CHP Genel Başkan Yardımcısı Gürsel Tekin, bir televizyon kanalında başörtülü milletvekili adayı gösterilmesi hakkında “benim için hiç bir sakıncası yok” dedikten sonra Meclis’e başörtülü bir adayın girmesi durumunda Merve Kavakçı’ya yapılan muameleyi yapmayacakları taahhüdünde bulunuyor. Ve topu Ak Parti’ye atıyor: “AK Parti bu şansını deneyebilir, biz de zorluk çıkarmayız”.
Her ne kadar “benim için” dese de, “biz de zorluk çıkarmayız” taahhüdünde bulunabildiğine göre partisi adına konuşuyor. Partideki mevkii de buna müsait… Zorluğu çıkaranın kendileri olduğunun farkında… Biz vaz geçtikten sonra engel kalmaz... Daha önce de şöyle demişti: “Üniversitelerde başörtüsü sorunu tartışılmayacak duruma geldiyse bunun mimarı Sayın Kılıçdaroğlu'dur”. Öyleyse bu konuda “Mimar”la istişare etmeden, açıklama yapmış olamaz ve hele taahhütte hiç bulunamaz.

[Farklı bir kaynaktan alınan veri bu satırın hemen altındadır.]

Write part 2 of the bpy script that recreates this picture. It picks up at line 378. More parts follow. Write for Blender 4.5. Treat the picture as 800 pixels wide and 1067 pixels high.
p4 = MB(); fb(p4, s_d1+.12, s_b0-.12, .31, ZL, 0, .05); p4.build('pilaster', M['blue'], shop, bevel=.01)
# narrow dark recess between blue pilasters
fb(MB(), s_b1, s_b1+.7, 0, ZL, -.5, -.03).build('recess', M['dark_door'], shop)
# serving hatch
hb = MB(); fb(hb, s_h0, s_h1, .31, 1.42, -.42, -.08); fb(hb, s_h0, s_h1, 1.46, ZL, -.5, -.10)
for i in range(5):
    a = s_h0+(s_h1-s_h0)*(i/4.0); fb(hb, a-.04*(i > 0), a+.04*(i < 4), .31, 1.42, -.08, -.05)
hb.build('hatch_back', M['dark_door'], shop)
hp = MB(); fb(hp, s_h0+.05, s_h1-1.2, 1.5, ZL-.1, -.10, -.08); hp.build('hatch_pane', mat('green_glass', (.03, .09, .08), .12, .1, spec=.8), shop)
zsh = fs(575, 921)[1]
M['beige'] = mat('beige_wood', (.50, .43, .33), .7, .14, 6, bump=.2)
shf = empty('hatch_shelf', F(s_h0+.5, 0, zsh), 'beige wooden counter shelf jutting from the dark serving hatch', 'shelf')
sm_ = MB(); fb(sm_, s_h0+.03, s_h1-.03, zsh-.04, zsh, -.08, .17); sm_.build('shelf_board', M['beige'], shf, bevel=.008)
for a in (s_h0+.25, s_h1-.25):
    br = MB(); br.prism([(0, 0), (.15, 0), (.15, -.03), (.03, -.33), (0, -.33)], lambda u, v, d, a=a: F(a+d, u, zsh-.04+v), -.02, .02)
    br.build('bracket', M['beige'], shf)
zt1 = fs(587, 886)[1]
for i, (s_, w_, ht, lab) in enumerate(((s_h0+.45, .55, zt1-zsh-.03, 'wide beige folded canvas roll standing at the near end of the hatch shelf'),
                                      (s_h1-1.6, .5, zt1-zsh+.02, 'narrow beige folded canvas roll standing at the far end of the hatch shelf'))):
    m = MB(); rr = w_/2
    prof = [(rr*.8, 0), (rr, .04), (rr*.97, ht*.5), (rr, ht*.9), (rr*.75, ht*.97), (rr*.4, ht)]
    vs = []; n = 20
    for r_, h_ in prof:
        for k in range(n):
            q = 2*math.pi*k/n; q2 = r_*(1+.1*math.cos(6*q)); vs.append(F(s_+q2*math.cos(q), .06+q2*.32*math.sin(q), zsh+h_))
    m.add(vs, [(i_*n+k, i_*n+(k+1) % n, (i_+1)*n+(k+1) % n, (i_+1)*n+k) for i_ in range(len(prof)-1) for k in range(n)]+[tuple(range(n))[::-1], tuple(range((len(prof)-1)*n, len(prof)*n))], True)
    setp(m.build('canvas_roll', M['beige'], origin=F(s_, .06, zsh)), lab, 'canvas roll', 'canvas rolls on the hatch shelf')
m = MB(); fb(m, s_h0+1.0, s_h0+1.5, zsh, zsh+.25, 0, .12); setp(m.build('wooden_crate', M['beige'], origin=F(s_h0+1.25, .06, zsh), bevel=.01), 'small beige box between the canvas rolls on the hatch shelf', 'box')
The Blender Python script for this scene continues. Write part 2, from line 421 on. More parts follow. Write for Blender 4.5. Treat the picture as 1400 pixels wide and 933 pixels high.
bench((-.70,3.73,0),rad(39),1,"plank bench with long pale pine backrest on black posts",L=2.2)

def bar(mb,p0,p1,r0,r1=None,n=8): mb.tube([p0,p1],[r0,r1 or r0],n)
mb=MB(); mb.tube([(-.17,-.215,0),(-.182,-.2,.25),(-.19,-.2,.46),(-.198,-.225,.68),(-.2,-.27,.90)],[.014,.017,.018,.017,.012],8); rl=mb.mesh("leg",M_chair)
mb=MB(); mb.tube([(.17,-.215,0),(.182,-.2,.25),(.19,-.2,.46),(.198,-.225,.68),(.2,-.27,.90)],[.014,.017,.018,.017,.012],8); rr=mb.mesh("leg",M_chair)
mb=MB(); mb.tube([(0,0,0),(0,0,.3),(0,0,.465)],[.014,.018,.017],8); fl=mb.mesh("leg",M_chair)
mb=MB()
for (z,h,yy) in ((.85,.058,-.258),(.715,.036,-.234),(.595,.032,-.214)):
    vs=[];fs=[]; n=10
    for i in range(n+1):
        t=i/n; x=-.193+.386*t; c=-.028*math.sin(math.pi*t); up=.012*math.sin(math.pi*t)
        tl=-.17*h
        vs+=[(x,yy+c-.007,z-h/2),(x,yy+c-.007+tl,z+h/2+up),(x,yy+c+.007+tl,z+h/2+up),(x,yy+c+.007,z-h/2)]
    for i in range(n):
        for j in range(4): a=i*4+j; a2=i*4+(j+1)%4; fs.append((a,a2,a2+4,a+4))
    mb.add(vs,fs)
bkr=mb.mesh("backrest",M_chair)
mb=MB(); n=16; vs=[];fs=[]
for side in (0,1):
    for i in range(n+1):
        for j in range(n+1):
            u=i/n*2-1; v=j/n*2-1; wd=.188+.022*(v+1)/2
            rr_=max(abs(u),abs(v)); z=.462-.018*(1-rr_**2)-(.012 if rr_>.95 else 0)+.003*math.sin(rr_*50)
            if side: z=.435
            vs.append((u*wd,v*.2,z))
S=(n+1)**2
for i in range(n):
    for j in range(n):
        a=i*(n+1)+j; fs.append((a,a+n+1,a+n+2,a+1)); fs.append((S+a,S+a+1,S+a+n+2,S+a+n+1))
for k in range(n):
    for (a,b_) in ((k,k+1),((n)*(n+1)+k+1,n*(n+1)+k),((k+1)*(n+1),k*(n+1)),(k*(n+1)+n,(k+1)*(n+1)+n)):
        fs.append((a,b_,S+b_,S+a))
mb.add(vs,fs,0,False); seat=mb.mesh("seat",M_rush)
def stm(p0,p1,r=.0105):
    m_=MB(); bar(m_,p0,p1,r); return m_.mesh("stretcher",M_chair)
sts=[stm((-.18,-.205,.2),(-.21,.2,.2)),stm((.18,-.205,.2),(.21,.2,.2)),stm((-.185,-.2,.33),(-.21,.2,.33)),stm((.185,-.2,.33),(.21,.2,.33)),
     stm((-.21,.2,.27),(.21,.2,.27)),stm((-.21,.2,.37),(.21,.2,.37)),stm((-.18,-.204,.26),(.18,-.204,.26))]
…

Demek ki, halkoylaması konuşmalarında “Başörtüsü sorununu BİZ çözeriz” diyen ve üniversitelerde bunun yolunu açan, şimdi de Meclis’te bu meseleyi halledecektir ve bunu da kamuoyuna yardımcısı ile karşılıklı beyanatlar halinde duyurmaya karar vermiştir.
Oh ne güzel… Nihayet olmayan bir yasakla, kanunsuz ve haksız bir dayatmayla estirilen terör, son bulacak… Üniversitelere başörtüsü ile girildi ve görüldü ki, felâket tellâllarının “tehlike” yaygaraları boşmuş ve boşunaymış. Üniversite imtihanlarına başörtüsü ile girildi ve dokuz nokta bilmem kaç şiddetinde deprem olup lâiklik yıkılmadı. Helâl olsun… “Benim adım Kemal!..” diye sözünün eri olduğunu haykırmakta haklı imiş… Üniversitelerde, tereyağından kıl çeker gibi sorunun çözümünü sağladı –her ne kadar partisi başörtülü aday göstermeyecekse de– şimdi Meclis’te, yine tereyağından kıl çeker gibi meseleyi halledecek… İşte basiretli ince siyaset budur… Milletin teveccühünü hak etti doğrusu… Helâl olsun demli oylar!..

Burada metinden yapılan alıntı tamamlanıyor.